Il procuratore di Catania intende dare un pressing alla lotta della tratta di esseri umani, che è un fenomeno molto più ampio dell’immigrazione clandestina. «Catania è una delle migliori Procure d’Europa, e non soltanto d’Italia, sul profilo dell’inchieste sull’immigrazione clandestina e noi dobbiamo implementare questa attività visto che ci sono delle professionalità che ci invidiano all’estero. L’Italia, nel 2006, ha sottoscritto il trattato che prevede il contrasto e la punizione dei trafficanti, ma, nello stesso tempo l’assistenza a chi è vittima di tratta», ha detto.
Discutendo di immigrazione, il tema della bagarre tra politica e magistratura è stato toccato da diversi interventi come quello del presidente del Coa di Catania, Ninni Distefano: «La Città è coinvolta in un aspro confronto tra le Istituzioni che vede coinvolta la Giurisdizione e si realizza attraverso la personalizzazione e la delegittimazione reciproca. Queste battaglie non possono concludersi con vincitori e vinti perché se questo accadesse tutti saremmo sconfitti e prima di tutto la nostra democrazia». Il presidente della camera penale “Serafino Famà” di Catania, Francesco Antille ha insistito sul valore del «giusto processo e del diritto di difesa».

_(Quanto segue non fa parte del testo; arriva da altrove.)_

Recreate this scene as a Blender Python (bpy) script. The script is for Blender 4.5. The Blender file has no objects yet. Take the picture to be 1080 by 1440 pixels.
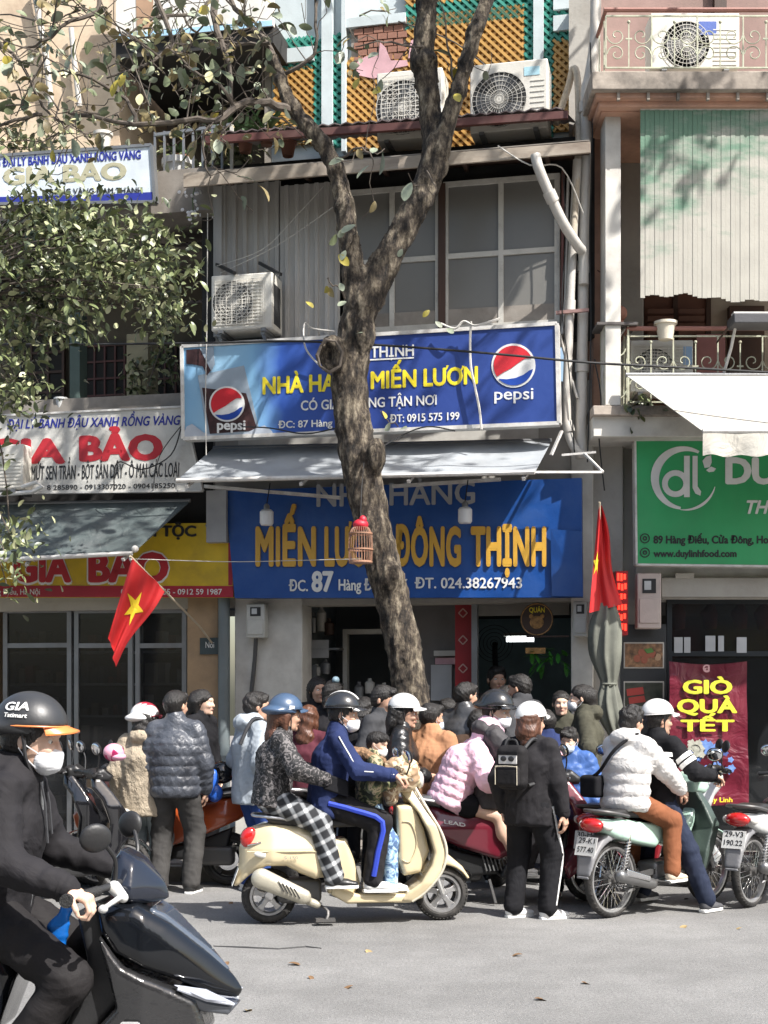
import bpy, math, random
import numpy as np
from mathutils import Vector, Matrix

# ------------------------------------------------------------------ camera, light, exposure
SC = bpy.context.scene
COL = SC.collection
FPX, HZ, EYE = 2000.0, 985.0, 1.62          # focal length in photo pixels, horizon row, eye height
cd = bpy.data.cameras.new('camera'); cam = bpy.data.objects.new('camera', cd); COL.objects.link(cam)
cam.location = (0, 0, EYE); cam.rotation_euler = (math.radians(90), 0, 0)
cd.sensor_fit = 'HORIZONTAL'; cd.sensor_width = 36.0
cd.lens = 36.0 * FPX / 1080.0; cd.shift_y = (HZ - 720.0) / 1080.0
cd.clip_start = 0.05; cd.clip_end = 900
SC.camera = cam
SUN_EL, SUN_AZ = math.radians(50), math.radians(46)     # azimuth: from straight behind the camera towards the right
sun_dir = Vector((math.sin(SUN_AZ)*math.cos(SUN_EL), -math.cos(SUN_AZ)*math.cos(SUN_EL), math.sin(SUN_EL)))
sd = bpy.data.lights.new('sun', 'SUN'); sd.energy = 5.0; sd.angle = math.radians(0.53); sd.color = (1.0, 0.965, 0.92)
so = bpy.data.objects.new('sun', sd); COL.objects.link(so); so.rotation_euler = sun_dir.to_track_quat('Z', 'Y').to_euler()
wd = bpy.data.worlds.new('World'); SC.world = wd; wd.use_nodes = True
nt = wd.node_tree; bg = nt.nodes['Background']
sky = nt.nodes.new('ShaderNodeTexSky'); sky.sky_type = 'NISHITA'; sky.sun_disc = False
sky.sun_elevation = SUN_EL; sky.sun_rotation = math.pi - SUN_AZ
sky.air_density = 1.3; sky.dust_density = 3.0; sky.ozone_density = 1.0
nt.links.new(sky.outputs[0], bg.inputs[0]); bg.inputs[1].default_value = 0.12
SC.view_settings.view_transform = 'Standard'; SC.view_settings.look = 'None'
SC.view_settings.exposure = 0.88; SC.view_settings.gamma = 1.0
SC.cycles.max_bounces = 6; SC.cycles.diffuse_bounces = 4; SC.cycles.transparent_max_bounces = 12
SC.cycles.use_denoising = True

# ------------------------------------------------------------------ helpers: materials
MATS = {}
def srgb(r, g, b):
    f = lambda c: (c/255/12.92) if c/255 <= .04045 else ((c/255+.055)/1.055)**2.4
    return (f(r), f(g), f(b))
def mat(name, col, rough=.6, metal=0.0, var=.12, vs=4.0, bump=.15, bs=60.0, dirt=0.0, dcol=(.12,.10,.08), ds=2.5, coat=0.0, emit=0.0, alpha=1.0, trans=0.0, stretch=(1,1,1), spec=.5, sss=0.0, bd=.01, bdist=0.0):
    if name in MATS: return MATS[name]
    m = bpy.data.materials.new(name); m.use_nodes = True; N = m.node_tree.nodes; L = m.node_tree.links
    b = N['Principled BSDF']
    tc = N.new('ShaderNodeTexCoord'); mp = N.new('ShaderNodeMapping'); mp.inputs['Scale'].default_value = stretch
    L.new(tc.outputs['Object'], mp.inputs[0])
    n1 = N.new('ShaderNodeTexNoise'); n1.inputs['Scale'].default_value = vs; n1.inputs['Detail'].default_value = 6
    L.new(mp.outputs[0], n1.inputs['Vector'])
    mr = N.new('ShaderNodeMapRange'); mr.inputs[1].default_value = .3; mr.inputs[2].default_value = .7
    mr.inputs[3].default_value = 1-var; mr.inputs[4].default_value = 1+var
    L.new(n1.outputs[0], mr.inputs[0])
    mx = N.new('ShaderNodeVectorMath'); mx.operation = 'SCALE'; mx.inputs[0].default_value = col
    L.new(mr.outputs[0], mx.inputs['Scale']); out = mx.outputs[0]
    if dirt > 0:
        n2 = N.new('ShaderNodeTexNoise'); n2.inputs['Scale'].default_value = ds; n2.inputs['Detail'].default_value = 9; n2.inputs['Roughness'].default_value = .65
        L.new(mp.outputs[0], n2.inputs['Vector'])
        r2 = N.new('ShaderNodeMapRange'); r2.inputs[1].default_value = .45; r2.inputs[2].default_value = .72; r2.inputs[4].default_value = dirt
        L.new(n2.outputs[0], r2.inputs[0])
        mm = N.new('ShaderNodeMix'); mm.data_type = 'RGBA'; L.new(r2.outputs[0], mm.inputs[0]); L.new(out, mm.inputs[6]); mm.inputs[7].default_value = (*dcol, 1)
        out = mm.outputs[2]
    L.new(out, b.inputs['Base Color'])
    b.inputs['Roughness'].default_value = rough; b.inputs['Metallic'].default_value = metal
    b.inputs['Specular IOR Level'].default_value = spec
    b.inputs['Coat Weight'].default_value = coat; b.inputs['Coat Roughness'].default_value = .06
    if sss: b.inputs['Subsurface Weight'].default_value = sss; b.inputs['Subsurface Scale'].default_value = .01
    if emit: b.inputs['Emission Color'].default_value = (*col, 1); b.inputs['Emission Strength'].default_value = emit
    if alpha < 1: b.inputs['Alpha'].default_value = alpha
    if trans: b.inputs['Transmission Weight'].default_value = trans
    if bump:
        n3 = N.new('ShaderNodeTexNoise'); n3.inputs['Scale'].default_value = bs; n3.inputs['Detail'].default_value = 5; n3.inputs['Distortion'].default_value = bdist
        L.new(mp.outputs[0], n3.inputs['Vector'])
        bp = N.new('ShaderNodeBump'); bp.inputs['Strength'].default_value = bump; bp.inputs['Distance'].default_value = bd
        L.new(n3.outputs[0], bp.inputs['Height']); L.new(bp.outputs[0], b.inputs['Normal'])
    MATS[name] = m; return m
def mat_edit(name, base, fn):
    """a variant of a material whose colour is rebuilt by fn(nodes, links, bsdf, mapping_output)"""
    m = base; N = m.node_tree.nodes; fn(N, m.node_tree.links, N['Principled BSDF'], [n for n in N if n.type == 'MAPPING'][0].outputs[0]); return m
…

Sullo scontro tra toghe e governo, Curcio è lapalissiano: «Ognuno deve fare quello che gli spetta. Ai magistrati interpretare le leggi che hanno una loro gerarchia: c’è la Costituzione, i trattati internazionali, le leggi dello Stato e quelle regionali. E noi dobbiamo mettere insieme questo mosaico. La politica ha un compito più alto del nostro, perché deve dare l’indirizzo politico. Però questo non significa che noi dobbiamo venir meno al nostro lavoro».

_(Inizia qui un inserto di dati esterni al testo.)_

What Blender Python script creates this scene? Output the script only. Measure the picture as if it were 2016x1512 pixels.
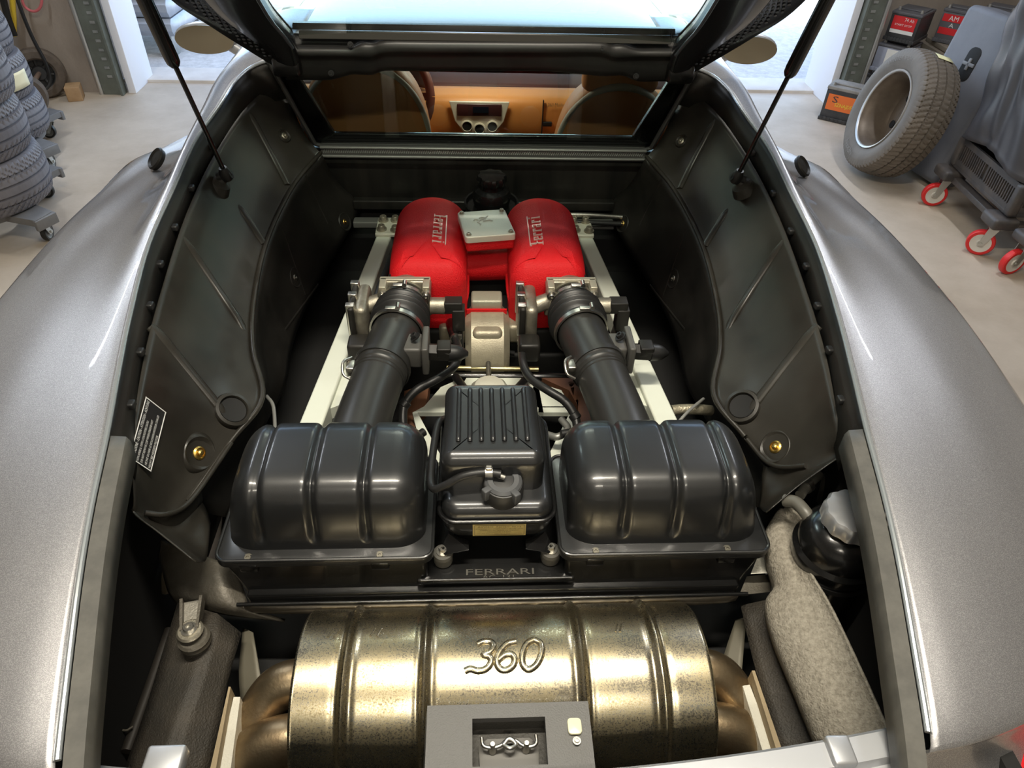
import bpy, bmesh, math, random
from mathutils import Vector, Matrix
from mathutils.bvhtree import BVHTree
random.seed(7)
for o in list(bpy.data.objects): bpy.data.objects.remove(o)
SC = bpy.context.scene
COL = SC.collection
R = math.radians
PI = math.pi

# ---------------------------------------------------------------- camera
F = 1398.0
CAM = Vector((-0.035, 0.0, 1.72))
pitch, yaw, roll = R(40.6), R(4.0), R(2.3)
cf = Vector((math.sin(yaw)*math.cos(pitch), math.cos(yaw)*math.cos(pitch), -math.sin(pitch)))
r0 = Vector((math.cos(yaw), -math.sin(yaw), 0)); u0 = r0.cross(cf)
cr = r0*math.cos(roll)+u0*math.sin(roll); cu = u0*math.cos(roll)-r0*math.sin(roll)
cam = bpy.data.objects.new('camera', bpy.data.cameras.new('camera')); COL.objects.link(cam)
cam.matrix_world = Matrix(((cr.x, cu.x, -cf.x, CAM.x), (cr.y, cu.y, -cf.y, CAM.y), (cr.z, cu.z, -cf.z, CAM.z), (0, 0, 0, 1)))
cam.data.sensor_width = 36; cam.data.sensor_fit = 'HORIZONTAL'; cam.data.lens = F/2016*36
cam.data.clip_start = 0.02; cam.data.clip_end = 200
SC.camera = cam

def P(px, py, x=None, y=None, z=None, pl=None):
    """point of the place seen at a pixel of the photo, on the given plane"""
    d = cf+cr*((px-1008)/F)-cu*((py-756)/F)
    if pl: t = (Vector(pl[0])-CAM).dot(Vector(pl[1]))/d.dot(Vector(pl[1]))
    elif z is not None: t = (z-CAM.z)/d.z
    elif y is not None: t = (y-CAM.y)/d.y
    else: t = (x-CAM.x)/d.x
    return CAM+d*t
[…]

Le domande poi si sono concentrate anche sui ricorsi pendenti al Tar presentati da tre aggiunti di Catania. Il procuratore alla domanda di una giornalista se «per questa nomina ha lottato», ha risposto semplicemente: «no, ho fatto la domanda e basta». Ma una cronista ha insistito andando direttamente al punto della contabilità numerica dell’esperienza quadriennale nel ruolo direttivo. «Decideranno i giudici», ha detto senza scomporsi.